III. STAY OF EXECUTION
{¶ 30} In his final assignment of error, Aerni asserts that the trial court abused its discretion in denying his motion for stay of execution pending appeal since the record provides no basis to support the rejection.
{¶ 31} An appellate court applies an abuse of discretion standard when reviewing a trial court's denial of a motion for a stay of execution of judgment and request for bond. Cardone v. Cardone (Sept. 2, 1998), Summit App. No. 18873 A motion for a stay of execution pending appeal is governed by Civ.R. 62(B) which provides:
"(B) Stay upon appeal. When an appeal is taken the appellant may obtain a stay of execution of a judgment or any proceedings to enforce a judgment by giving an adequate supersedeas bond. The bond may be given at or after the time of filing the notice of appeal. The stay is effective when the supersedeas bond is approved by the court."
{¶ 32} R.C. 2505.09 describes the minimal amount of the bond and states in pertinent part:
"[A]n appeal does not operate as a stay of execution until a stay of execution has been obtained pursuant to the Rules of Appellate Procedure or in another applicable manner, and a supersedeas bond is executed by the appellant to the appellee, with sufficient sureties and in a sum that is not less than, if applicable, the cumulative total for all claims covered by the final order, judgment, or decree and interest involved, except that the bond shall not exceed fifty million dollars excluding interest and costs, as directed by the court that rendered the final order, judgment, or decree that is sought to be superseded or by the court to which the appeal is taken. That bond shall be conditioned as provided in section 2505.14 of the Revised Code."

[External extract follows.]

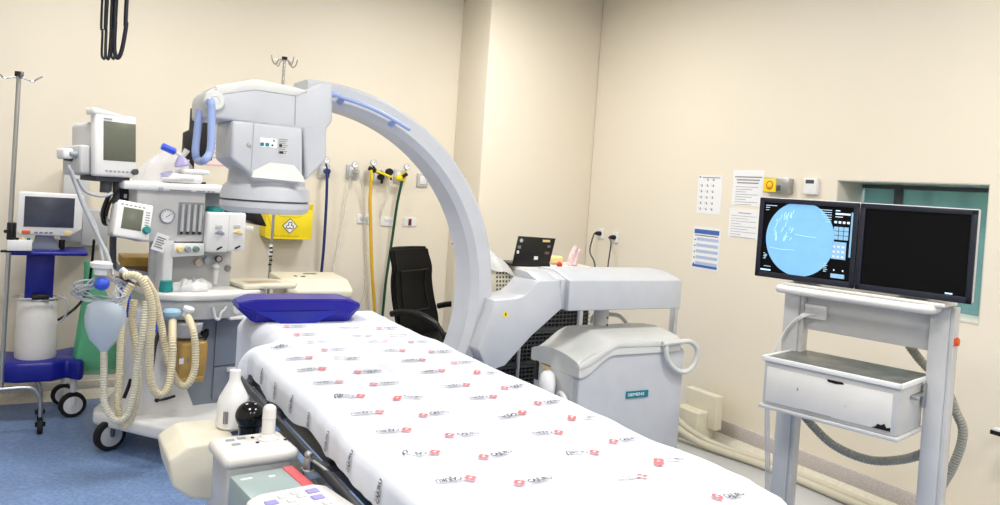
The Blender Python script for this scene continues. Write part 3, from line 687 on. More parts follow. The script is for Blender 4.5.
# monitors
def monitor(name, u0, u1, lbl, lit):
    t = thing(name, K, ((u0 + u1) / 2, .0, 1.292), lbl, 'monitor', 'twin flat monitors on the cart')
    z0, z1 = 1.298, 1.640
    b = MB(K, M_bez)
    b.box((u0, -.028, z0), (u1, -.016, z0 + .024), .003).box((u0, -.028, z1 - .02), (u1, -.016, z1), .003).box((u0, -.028, z0), (u0 + .021, -.016, z1), .003).box((u1 - .021, -.028, z0), (u1, -.016, z1), .003)
    b.build('bezel', t)
    b = MB(K, M_lgrey); b.box((u0 + .002, -.017, z0 + .002), (u1 - .002, .02, z1 + .003), .006).box((u0 + .08, .02, z0 + .06), (u1 - .08, .045, z1 - .06), .01).box(((u0 + u1) / 2 - .05, .0, 1.29), ((u0 + u1) / 2 + .05, .05, z0 + .02), .004); b.build('back_case', t)
    b = MB(K, M_scrk); b.box((u0 + .02, -.0215, z0 + .023), (u1 - .02, -.0165, z1 - .019))
    sc_ = b.build('screen', t)
    return t, sc_
m1, s1 = monitor('flat_monitor', -.428, -.004, 'left flat monitor on the cart showing a round blue x-ray image', True)
m2, s2 = monitor('flat_monitor', .0, .414, 'right flat monitor on the cart with a black screen', False)
def on1(px, py):  # reading of the screen layout
    u, z = K.px(px, py, -.022); return u, z
def disc(mb, cu, cz, ru, rz, y0, y1, n=64, clip=None):
    pts = []
    for i in range(n):
        a = 2 * PI * i / n; u, z = cu + ru * math.cos(a), cz + rz * math.sin(a)
        if clip: z = min(max(z, clip[0]), clip[1]); u = min(max(u, clip[2]), clip[3])
        pts.append((u, z))
    mb.prism(pts, y0, y1)
CL, CR_, CT, CB = K.px(766, 238, -.022), K.px(834.5, 245, -.022), K.px(802, 202, -.022), K.px(798, 276.5, -.022)
CUZ = ((CL[0] + CR_[0]) / 2, (CT[1] + CB[1]) / 2); CRX = (CR_[0] - CL[0]) / 2; CRZ = (CT[1] - CB[1]) / 2
b = MB(K, M_screenb)
cu, cz = CUZ; disc(b, cu, cz, CRX, CRZ, -.0224, -.0215, 72, (cz - CRZ * .985, cz + CRZ * .97, cu - CRX, cu + CRX * .97)); b.build('xray_image', s1, 'round pale blue x-ray image')
b = MB(K, mat('xray_lines', (170, 206, 232), .3, emit=.8))
random.seed(3)
def inside(u, z): return ((u - cu) / .145) ** 2 + ((z - cz) / .135) ** 2 < 1
for k in range(26):
    u, z = cu - .10 + random.uniform(-.035, .07), cz + random.uniform(-.02, .09); a = random.uniform(.9, 1.6)
    L = random.uniform(.01, .028); p = [(u + L * math.cos(a) * q + .003 * math.sin(q * 7 + k), -.0228, z + L * math.sin(a) * q) for q in (0, .4, .8, 1.2)]
    if inside(p[0][0], p[0][2]) and inside(p[-1][0], p[-1][2]): b.tube(p, .0009, 5, 3)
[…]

{¶ 33} In his motion for stay of execution as filed with the trial court, Aerni cited to the financial hardship that he and his family would endure if they were required to post a supersedeas bond. In his trial court motion and on appeal, Aerni cites to Whitlatch Co. v. Stern (Aug. 19, 1992), Summit App. No. 15345, where the court held that the imposition of a bond was an abuse of the trial court's discretion. Whitlatch, however, involved a request for a supersedeas bond where the payment amount had already been placed in escrow.
{¶ 34} Further, Aerni cites no authority for the proposition that financial hardship constitutes adequate grounds to exclude the bond requirement or, in the alternative, that only a nominal bond be posted.

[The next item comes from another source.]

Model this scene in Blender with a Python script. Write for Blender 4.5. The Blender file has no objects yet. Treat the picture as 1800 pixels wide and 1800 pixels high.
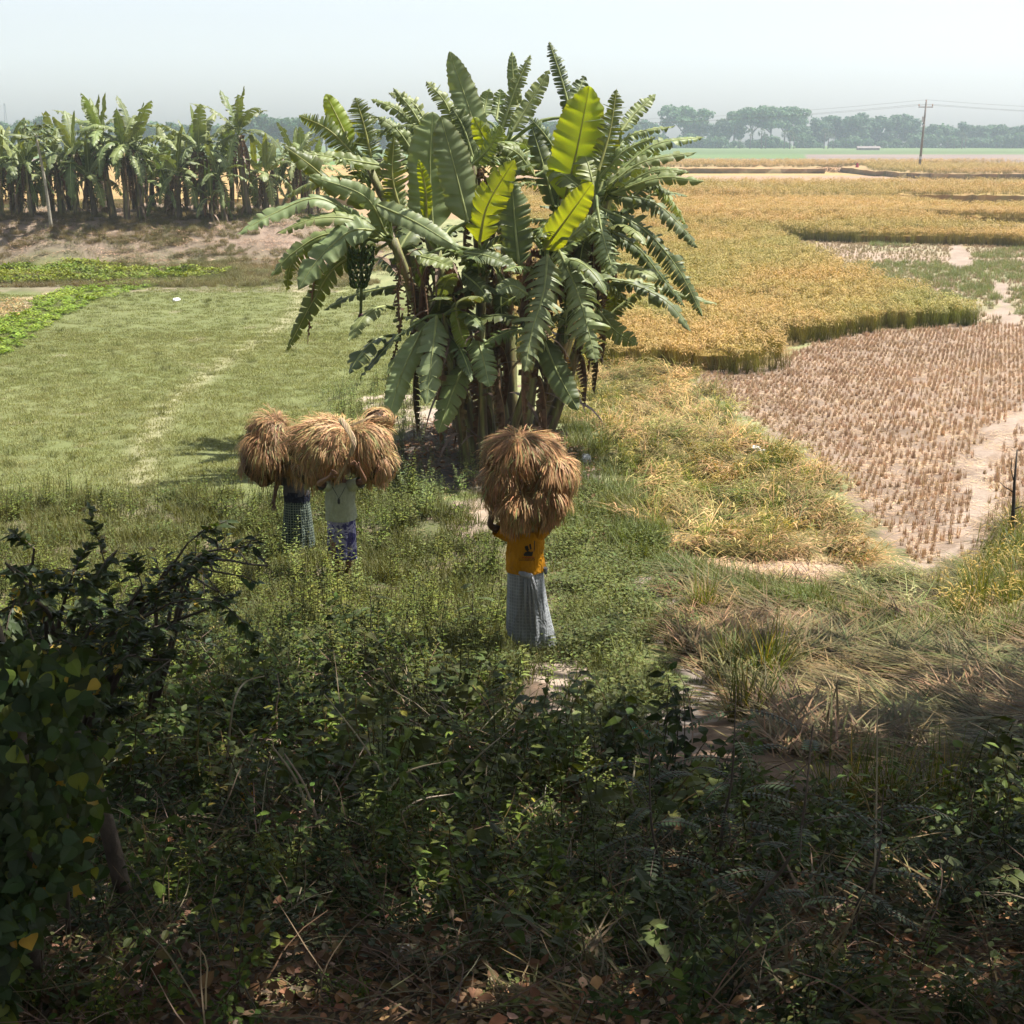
import bpy, math, random
import numpy as np
from mathutils import Vector, Matrix
R = math.radians
scene = bpy.context.scene
# ------------------------------------------------------------------ camera
CAM_H = 7.0; PITCH = R(14.85); FPX = 2500.0
cam_d = bpy.data.cameras.new('camera'); cam_o = bpy.data.objects.new('camera', cam_d)
scene.collection.objects.link(cam_o)
cam_o.location = (0, 0, CAM_H); cam_o.rotation_euler = (math.pi/2 - PITCH, 0, 0)
cam_d.sensor_width = 36; cam_d.lens = 36*FPX/1800; cam_d.clip_start = 0.1; cam_d.clip_end = 20000
scene.camera = cam_o
# ------------------------------------------------------------------ sky, sun, exposure
SUN_EL, SUN_AZ = R(64), R(72)          # azimuth measured from +Y towards +X
world = bpy.data.worlds.new('World'); scene.world = world; world.use_nodes = True
nt = world.node_tree; nt.nodes.clear()
sky = nt.nodes.new('ShaderNodeTexSky'); sky.sky_type = 'NISHITA'; sky.sun_disc = False
sky.sun_elevation = SUN_EL; sky.sun_rotation = SUN_AZ
sky.air_density = 1.0; sky.dust_density = 1.6; sky.ozone_density = 1.0; sky.altitude = 10
hs = nt.nodes.new('ShaderNodeHueSaturation'); hs.inputs['Saturation'].default_value = 0.42
bg = nt.nodes.new('ShaderNodeBackground'); bg.inputs['Strength'].default_value = 0.083
wo = nt.nodes.new('ShaderNodeOutputWorld')
nt.links.new(sky.outputs[0], hs.inputs['Color']); tn = nt.nodes.new('ShaderNodeMix'); tn.data_type = 'RGBA'; tn.blend_type = 'MULTIPLY'; tn.inputs[0].default_value = 1; tn.inputs[7].default_value = (.985, .99, 1.02, 1)
nt.links.new(hs.outputs[0], tn.inputs[6]); nt.links.new(tn.outputs[2], bg.inputs[0]); nt.links.new(bg.outputs[0], wo.inputs[0])
sun_d = bpy.data.lights.new('sun', 'SUN'); sun_d.energy = 5.0; sun_d.angle = R(0.6); sun_d.color = (1.0, 0.95, 0.88)
sun_o = bpy.data.objects.new('sun', sun_d); scene.collection.objects.link(sun_o)
sdir = Vector((math.sin(SUN_AZ)*math.cos(SUN_EL), math.cos(SUN_AZ)*math.cos(SUN_EL), math.sin(SUN_EL)))
sun_o.rotation_euler = sdir.to_track_quat('Z', 'Y').to_euler(); sun_o.location = sdir*60
scene.view_settings.view_transform = 'Standard'; scene.view_settings.look = 'None'
scene.view_settings.gamma = 1.0; scene.view_settings.use_curve_mapping = False
scene.view_settings.exposure = 1.22
cy = scene.cycles
cy.max_bounces = 6; cy.diffuse_bounces = 3; cy.glossy_bounces = 2; cy.transmission_bounces = 3
cy.transparent_max_bounces = 4; cy.volume_bounces = 1; cy.caustics_reflective = False; cy.caustics_refractive = False
cy.sample_clamp_indirect = 4.0
cy.use_adaptive_sampling = True; cy.adaptive_threshold = 0.02
cy.use_denoising = True
try: cy.denoiser = 'OPENIMAGEDENOISE'
except Exception: pass

# ------------------------------------------------------------------ helpers
rng = np.random.default_rng(7); rnd = random.Random(7)
COL = scene.collection
Cv = Vector((0, 0, CAM_H)); Fv = Vector((0, math.cos(PITCH), -math.sin(PITCH))); Uv = Vector((0, math.sin(PITCH), math.cos(PITCH)))
def ray(px, py): return Fv + Vector((1, 0, 0))*((px-900)/FPX) + Uv*((900-py)/FPX)
def atY(px, py, Y):                      # the point on a sight line at distance Y
    r = ray(px, py); return Cv + r*(Y/r.y)
def project(x, y, z):
    vy, vz = y, z-CAM_H
    dep = vy*math.cos(PITCH) - vz*math.sin(PITCH); up = vy*math.sin(PITCH) + vz*math.cos(PITCH)
    return 900+FPX*x/dep, 900-FPX*up/dep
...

{¶ 35} For these reasons, we cannot say that the trial court abused its discretion in failing to order a stay of execution pending appeal.
{¶ 36} Aerni's final assignment of error lacks merit. The judgment of the trial court is affirmed.
APPENDIX
ASSIGNMENTS OF ERROR "I. JUDGE McMONAGLE ERRED AND ABUSED HIS DISCRETION IN DENYING APPELLANT'S MOTION FOR RELIEF FROM JUDGMENT. II. JUDGE McMONAGLE ERRED AND ABUSED HIS DISCRETION IN REFUSING TO CONDUCT AN EVIDENTIARY HEARING ON APPELLANT'S MOTION FOR RELIEF FROM JUDGMENT. III. JUDGE McMONAGLE ERRED AND ABUSED HIS DISCRETION IN DENYING APPELLANT'S MOTION TO TRANSFER CASE TO JUDGE JOHN D. SUTULA. IV. JUDGE McMONAGLE ERRED AND ABUSED HIS DISCRETION IN DENYING APPELLANT'S MOTIONS FOR STAY OF EXECUTION."

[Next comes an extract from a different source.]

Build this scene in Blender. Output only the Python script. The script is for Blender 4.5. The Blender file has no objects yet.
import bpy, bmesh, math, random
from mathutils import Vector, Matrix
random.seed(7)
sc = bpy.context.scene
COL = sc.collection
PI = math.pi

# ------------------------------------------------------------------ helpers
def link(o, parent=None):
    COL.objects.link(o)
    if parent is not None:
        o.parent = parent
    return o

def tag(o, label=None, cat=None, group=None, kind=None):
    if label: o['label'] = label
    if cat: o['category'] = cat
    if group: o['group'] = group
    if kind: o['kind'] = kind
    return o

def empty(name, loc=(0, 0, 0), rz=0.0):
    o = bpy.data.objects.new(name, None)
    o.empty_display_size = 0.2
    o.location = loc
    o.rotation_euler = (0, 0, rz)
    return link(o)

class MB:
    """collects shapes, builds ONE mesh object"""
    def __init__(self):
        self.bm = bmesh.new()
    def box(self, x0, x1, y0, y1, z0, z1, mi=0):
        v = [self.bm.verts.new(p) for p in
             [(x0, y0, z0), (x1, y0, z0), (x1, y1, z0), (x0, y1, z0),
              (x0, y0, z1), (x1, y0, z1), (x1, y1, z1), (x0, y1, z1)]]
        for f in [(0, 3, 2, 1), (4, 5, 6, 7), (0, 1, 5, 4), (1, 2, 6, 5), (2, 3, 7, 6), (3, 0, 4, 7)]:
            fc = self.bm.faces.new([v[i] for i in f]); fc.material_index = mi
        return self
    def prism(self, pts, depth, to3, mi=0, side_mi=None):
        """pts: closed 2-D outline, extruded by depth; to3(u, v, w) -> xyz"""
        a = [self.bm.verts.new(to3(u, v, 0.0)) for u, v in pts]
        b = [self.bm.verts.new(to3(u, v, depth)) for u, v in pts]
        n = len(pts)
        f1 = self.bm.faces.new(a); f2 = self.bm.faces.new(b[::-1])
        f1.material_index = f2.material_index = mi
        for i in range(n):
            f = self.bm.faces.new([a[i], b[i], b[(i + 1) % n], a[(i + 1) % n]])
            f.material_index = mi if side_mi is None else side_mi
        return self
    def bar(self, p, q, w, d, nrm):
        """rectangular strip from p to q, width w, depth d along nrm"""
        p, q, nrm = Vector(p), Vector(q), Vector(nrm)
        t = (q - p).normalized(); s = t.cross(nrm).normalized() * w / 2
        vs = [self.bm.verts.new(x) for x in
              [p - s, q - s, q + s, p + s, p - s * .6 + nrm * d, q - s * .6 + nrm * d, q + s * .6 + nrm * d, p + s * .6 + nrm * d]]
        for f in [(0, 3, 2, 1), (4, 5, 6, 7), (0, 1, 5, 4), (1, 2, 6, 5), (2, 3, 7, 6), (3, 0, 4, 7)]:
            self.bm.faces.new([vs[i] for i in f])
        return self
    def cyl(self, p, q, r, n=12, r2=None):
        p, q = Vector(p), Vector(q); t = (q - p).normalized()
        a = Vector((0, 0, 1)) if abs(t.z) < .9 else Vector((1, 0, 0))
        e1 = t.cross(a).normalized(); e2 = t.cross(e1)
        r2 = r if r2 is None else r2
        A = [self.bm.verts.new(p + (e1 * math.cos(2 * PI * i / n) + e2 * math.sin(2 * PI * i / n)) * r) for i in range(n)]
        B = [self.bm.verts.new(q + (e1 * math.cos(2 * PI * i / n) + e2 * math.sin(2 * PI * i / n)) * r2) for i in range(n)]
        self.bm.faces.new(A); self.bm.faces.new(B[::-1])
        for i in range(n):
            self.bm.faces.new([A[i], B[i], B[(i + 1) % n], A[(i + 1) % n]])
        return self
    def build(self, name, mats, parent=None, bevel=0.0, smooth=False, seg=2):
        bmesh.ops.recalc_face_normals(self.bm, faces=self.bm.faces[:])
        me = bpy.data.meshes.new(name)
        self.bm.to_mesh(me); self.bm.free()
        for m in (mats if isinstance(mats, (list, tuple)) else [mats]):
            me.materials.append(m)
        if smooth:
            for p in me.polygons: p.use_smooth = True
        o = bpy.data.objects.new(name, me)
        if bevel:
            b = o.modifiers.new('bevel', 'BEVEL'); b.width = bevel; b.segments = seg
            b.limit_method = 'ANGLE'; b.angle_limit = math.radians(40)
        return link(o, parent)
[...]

It is ordered that appellee shall recover of appellant costs herein taxed.
The court finds that there were reasonable grounds for this appeal.
It is ordered that a special mandate issue out of this court directing the Cuyahoga County Common Pleas Court to carry this judgment into execution.
A certified copy of this entry shall constitute the mandate pursuant to Rule 27 of the Rules of Appellate Procedure.
Cooney, P.J., And McMonagle, J. concur.